For team-qualification work, use this sub-workflow:
- read
template/context/team/<person>/profile.md for general facts
(role, education, grants, publications, open-source impact, lab) and
raw assets (cv-full.tex, publications.json, open-source.json,
bio.txt, yue-zhao.bib) when available
- read
<proposal-dir>/context/team/<person>/profile.md for
proposal-specific context (Project Role, Writing Notes, Prior
Collaboration with this team)
- merge: template-level general facts + proposal-level overlay; the
proposal-level profile wins on any conflicting field
- if neither level has a cleaned profile, extract facts from
html,
txt, scholar, and cv.pdf inputs
- draft or refresh
03-team-qualification.tex
- if citations or affiliations are not final, leave visible
\todo{...}
markers in the LaTeX
- ensure role, name, and institution references remain consistent with
30-collaborators.tex, 20-evaluation.tex, and 34-facility.tex
7. Refresh Cross-Section Consistency
After any substantial draft update, check for these cross-file mismatches:
- summary claims not backed by the project description
- intro first paragraph does not establish importance before diving into method
- gaps or challenges named in the intro do not map cleanly to the active
thrusts
- thrusts read as parallel fragments rather than a progression
- introduction promises not backed by the aims
- aim changes not propagated back into the introduction
- aims/work packages not reflected in evaluation
- broader impacts disconnected from technical work
- collaborator roles inconsistent with the management narrative
- PI/co-PI names, ordering, roles, or institutions inconsistent across
03-team-qualification.tex, 20-evaluation.tex, 30-collaborators.tex,
and 34-facility.tex
- ecosystem/adoption promises unsupported by resources or milestones
When the user asks a narrow sync question such as "update intro to match the
current aims," do not redraft the entire proposal. Limit the patch to the intro
seed region, the pre-aim bridge, and any directly affected high-level
enumeration.
When a numbered unit file contains explicit composer/refiner markers, limit
unit-file edits to the composer:sync region unless the user explicitly says
to rewrite or overwrite the unit from scratch.
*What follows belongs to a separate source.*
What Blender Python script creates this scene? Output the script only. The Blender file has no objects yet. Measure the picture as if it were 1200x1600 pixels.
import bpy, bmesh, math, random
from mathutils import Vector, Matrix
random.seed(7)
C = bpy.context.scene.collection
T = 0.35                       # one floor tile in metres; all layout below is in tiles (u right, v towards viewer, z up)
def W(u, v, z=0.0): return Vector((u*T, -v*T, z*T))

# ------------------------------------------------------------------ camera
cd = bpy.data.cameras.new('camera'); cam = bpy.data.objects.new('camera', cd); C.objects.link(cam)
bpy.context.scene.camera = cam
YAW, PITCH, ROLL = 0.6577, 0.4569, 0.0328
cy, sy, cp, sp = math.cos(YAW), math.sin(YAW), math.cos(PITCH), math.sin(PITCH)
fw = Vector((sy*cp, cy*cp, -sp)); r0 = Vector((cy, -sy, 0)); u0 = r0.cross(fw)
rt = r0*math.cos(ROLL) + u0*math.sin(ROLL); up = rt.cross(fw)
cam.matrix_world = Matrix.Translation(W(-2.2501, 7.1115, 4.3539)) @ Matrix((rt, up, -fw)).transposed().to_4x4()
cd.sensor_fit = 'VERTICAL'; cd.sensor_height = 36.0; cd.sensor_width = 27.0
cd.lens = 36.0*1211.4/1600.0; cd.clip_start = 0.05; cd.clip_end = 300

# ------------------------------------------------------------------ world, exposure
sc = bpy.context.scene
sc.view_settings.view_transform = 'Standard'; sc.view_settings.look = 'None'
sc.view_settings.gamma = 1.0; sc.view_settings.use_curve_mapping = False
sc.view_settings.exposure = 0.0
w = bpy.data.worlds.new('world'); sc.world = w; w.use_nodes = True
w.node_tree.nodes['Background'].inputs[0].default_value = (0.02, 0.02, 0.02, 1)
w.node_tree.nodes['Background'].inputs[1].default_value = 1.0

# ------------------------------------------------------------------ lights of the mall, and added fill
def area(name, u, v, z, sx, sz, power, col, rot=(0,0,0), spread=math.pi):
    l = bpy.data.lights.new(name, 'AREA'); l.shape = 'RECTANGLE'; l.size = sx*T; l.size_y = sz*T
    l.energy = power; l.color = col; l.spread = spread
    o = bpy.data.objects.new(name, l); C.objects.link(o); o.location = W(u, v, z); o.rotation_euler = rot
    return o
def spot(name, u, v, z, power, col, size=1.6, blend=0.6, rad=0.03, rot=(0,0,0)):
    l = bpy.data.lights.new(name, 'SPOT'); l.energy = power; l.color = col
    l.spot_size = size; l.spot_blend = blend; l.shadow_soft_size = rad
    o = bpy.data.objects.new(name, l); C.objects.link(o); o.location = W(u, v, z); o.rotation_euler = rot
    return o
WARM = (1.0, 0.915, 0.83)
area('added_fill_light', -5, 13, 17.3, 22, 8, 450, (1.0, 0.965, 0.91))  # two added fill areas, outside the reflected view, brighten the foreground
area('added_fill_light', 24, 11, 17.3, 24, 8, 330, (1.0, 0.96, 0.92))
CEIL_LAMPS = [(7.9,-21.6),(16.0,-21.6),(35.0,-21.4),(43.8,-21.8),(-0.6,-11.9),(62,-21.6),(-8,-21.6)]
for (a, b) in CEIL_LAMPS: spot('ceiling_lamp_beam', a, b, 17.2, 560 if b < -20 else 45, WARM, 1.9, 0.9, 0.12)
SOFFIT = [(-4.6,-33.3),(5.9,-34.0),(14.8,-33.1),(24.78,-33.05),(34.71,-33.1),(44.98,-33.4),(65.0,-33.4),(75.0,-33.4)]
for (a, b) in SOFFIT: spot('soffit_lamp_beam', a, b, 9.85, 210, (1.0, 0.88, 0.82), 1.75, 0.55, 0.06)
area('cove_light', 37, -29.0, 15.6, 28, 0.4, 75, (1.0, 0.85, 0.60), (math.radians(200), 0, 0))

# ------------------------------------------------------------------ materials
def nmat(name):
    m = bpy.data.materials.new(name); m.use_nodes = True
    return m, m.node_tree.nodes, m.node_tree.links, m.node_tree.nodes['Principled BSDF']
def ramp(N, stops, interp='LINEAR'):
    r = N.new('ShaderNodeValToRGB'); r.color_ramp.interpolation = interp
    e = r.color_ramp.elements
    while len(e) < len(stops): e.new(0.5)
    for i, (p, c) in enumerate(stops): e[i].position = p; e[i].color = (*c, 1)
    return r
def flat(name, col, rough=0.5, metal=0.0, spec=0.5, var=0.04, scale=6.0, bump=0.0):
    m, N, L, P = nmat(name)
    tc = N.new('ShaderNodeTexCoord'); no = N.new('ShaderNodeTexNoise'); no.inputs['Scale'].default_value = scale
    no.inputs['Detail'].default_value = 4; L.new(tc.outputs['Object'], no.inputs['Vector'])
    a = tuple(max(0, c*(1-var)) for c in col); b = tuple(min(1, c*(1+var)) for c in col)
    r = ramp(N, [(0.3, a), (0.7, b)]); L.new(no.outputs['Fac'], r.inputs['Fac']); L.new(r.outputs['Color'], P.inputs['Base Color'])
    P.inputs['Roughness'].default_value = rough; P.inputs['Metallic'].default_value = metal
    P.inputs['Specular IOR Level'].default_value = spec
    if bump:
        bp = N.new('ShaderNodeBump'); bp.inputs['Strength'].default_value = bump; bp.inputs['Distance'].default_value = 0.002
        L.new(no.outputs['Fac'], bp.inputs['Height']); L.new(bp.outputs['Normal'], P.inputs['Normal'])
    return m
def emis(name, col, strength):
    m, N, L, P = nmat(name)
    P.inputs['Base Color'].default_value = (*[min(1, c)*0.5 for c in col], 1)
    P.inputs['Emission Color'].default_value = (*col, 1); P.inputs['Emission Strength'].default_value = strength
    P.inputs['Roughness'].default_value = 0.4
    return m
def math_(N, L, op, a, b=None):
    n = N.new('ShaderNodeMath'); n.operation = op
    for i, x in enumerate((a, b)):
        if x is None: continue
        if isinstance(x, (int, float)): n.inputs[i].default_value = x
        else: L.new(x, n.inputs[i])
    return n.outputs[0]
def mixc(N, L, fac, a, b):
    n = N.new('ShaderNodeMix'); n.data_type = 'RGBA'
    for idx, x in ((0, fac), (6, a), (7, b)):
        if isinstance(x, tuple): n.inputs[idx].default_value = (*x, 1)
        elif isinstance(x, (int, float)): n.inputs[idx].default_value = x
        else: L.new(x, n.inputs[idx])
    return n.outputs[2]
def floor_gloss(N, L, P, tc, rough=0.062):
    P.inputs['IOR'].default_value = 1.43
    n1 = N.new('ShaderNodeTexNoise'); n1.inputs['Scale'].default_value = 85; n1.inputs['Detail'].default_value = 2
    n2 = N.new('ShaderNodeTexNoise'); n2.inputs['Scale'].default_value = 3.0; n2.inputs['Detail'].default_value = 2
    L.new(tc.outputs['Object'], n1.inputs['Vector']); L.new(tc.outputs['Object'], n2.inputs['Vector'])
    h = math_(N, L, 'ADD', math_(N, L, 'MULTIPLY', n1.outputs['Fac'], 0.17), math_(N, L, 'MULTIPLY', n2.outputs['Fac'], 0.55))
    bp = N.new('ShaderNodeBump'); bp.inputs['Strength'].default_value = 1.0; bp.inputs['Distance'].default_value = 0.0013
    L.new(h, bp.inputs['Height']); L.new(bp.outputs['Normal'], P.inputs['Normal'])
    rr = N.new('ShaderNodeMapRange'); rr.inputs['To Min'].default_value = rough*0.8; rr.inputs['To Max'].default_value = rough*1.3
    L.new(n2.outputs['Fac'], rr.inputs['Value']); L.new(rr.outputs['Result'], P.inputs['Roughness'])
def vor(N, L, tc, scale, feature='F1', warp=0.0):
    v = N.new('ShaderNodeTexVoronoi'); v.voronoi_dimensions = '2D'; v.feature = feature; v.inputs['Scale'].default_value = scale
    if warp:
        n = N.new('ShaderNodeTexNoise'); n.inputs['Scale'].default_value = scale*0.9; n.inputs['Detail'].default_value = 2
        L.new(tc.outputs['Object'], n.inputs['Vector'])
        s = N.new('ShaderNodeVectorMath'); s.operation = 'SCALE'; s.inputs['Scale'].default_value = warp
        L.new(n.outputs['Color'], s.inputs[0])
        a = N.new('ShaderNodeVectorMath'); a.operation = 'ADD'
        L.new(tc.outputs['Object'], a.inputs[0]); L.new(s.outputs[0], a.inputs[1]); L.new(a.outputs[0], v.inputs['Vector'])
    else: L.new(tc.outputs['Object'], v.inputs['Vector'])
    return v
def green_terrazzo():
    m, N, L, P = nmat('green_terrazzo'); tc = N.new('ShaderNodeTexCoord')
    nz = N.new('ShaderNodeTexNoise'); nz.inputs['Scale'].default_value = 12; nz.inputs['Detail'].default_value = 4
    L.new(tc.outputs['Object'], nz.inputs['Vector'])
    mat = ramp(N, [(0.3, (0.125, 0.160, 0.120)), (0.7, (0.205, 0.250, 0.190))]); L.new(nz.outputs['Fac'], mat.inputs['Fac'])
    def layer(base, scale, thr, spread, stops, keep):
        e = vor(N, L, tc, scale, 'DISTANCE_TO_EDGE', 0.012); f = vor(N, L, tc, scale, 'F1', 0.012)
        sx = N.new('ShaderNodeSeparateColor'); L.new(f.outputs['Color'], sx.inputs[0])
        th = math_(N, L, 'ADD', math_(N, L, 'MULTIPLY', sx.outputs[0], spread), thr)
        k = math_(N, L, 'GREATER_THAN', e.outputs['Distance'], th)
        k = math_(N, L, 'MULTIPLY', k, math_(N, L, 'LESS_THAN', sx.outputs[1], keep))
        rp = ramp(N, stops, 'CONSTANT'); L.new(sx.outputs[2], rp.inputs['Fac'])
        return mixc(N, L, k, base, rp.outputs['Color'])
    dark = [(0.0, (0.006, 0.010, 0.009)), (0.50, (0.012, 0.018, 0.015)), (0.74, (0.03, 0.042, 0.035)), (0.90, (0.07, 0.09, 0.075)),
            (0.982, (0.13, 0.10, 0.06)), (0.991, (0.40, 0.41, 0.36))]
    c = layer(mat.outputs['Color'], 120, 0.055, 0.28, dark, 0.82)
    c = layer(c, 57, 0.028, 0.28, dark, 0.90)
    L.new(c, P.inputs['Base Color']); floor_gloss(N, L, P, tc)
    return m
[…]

6. Ask Only The Questions That Change Aim Structure
If the user gives only a high-level idea, ask at most the minimum needed to
build good aim files:
- target program or solicitation, if it changes the family choice
- whether the proposal is better framed as
ecosystem-building or
methodology-driven when the answer is not inferable
- whether a dominant 4-unit progression should be compressed to 3 units
Otherwise, infer a reasonable first pass and write the files.
7. Escalate Only When Necessary
Ask the user concise follow-up questions only when one of these is missing:
- the dominant proposal family is ambiguous
- the central research or capability claim is unclear
- the expected deliverable is unknown
- a solicitation constraint changes the structure materially
Otherwise, infer a reasonable first-pass structure and draft it.
Output Style
When using this skill, prefer outputs that are easy to apply:
- a proposal family decision with short justification
- a section outline with page budget
- a section draft plan mapped to concrete
.tex files
- section prose that is ready to paste or patch
Keep reviewer logic explicit and keep prose reusable.